Art & Fashion

Mona Lisa smeared with cake in apparent climate protest

The “Mona Lisa” is protected by bulletproof glass, and yesterday we found out that it’s properly shielded against cake, too.

 

A man who disguised himself as an elderly woman in a wheelchair smeared cake on the iconic painting’s glass case at the Louvre yesterday in what appeared to be a climate protest. As the man was being escorted away by security, he told about 100 onlookers, in French, “Think about the Earth. There are people who are destroying the Earth…this is why I did this,” videos posted on social media showed.

 

Good news is that Leonardo da Vinci’s masterpiece, probably the most recognizable painting in the world, was not damaged by the caking.

 

Big picture: Something about the “Mona Lisa” gets people riled up, and yesterday’s attack was not the first time the portrait’s been messed with…

 

It was stolen by three Italian handymen in 1911, which actually helped boost its status.

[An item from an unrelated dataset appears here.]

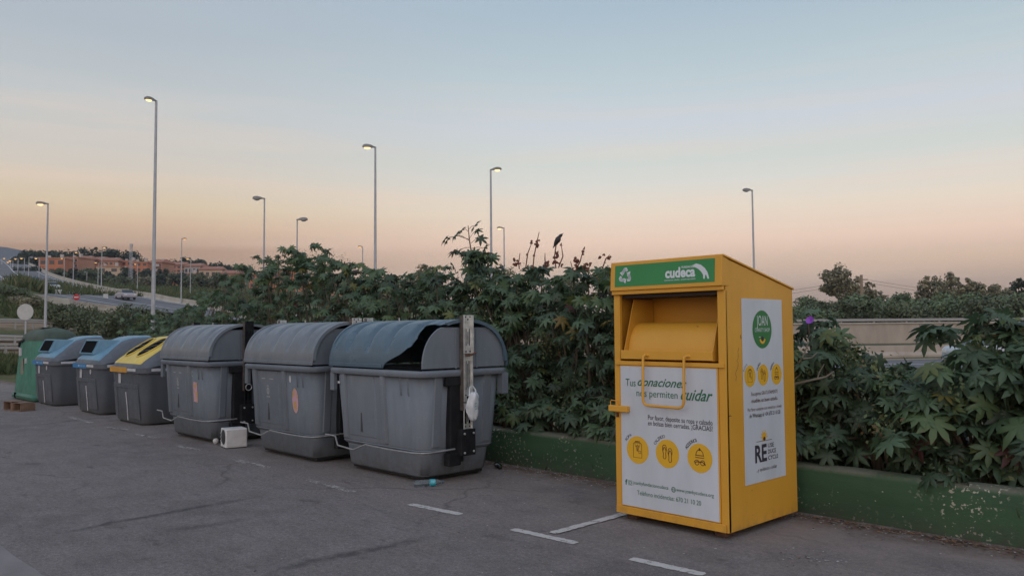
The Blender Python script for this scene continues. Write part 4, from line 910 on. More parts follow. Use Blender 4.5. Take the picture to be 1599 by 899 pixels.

A visitor threw a stone at the Mona Lisa in 1956, which caused a chip of paint to fall off. “I had a stone in my pocket and suddenly the idea to throw it came to my mind,” he said, according to police.

In 2009, a woman hurled a ceramic cup at it, but it shattered upon contact with the glass casing.

It was a bad weekend to be an iconic piece of art. A $2 million, solid-gold tabernacle at Brooklyn’s St. Augustine Roman Catholic Church was apparently stolen, and the altar on which it stood was vandalized.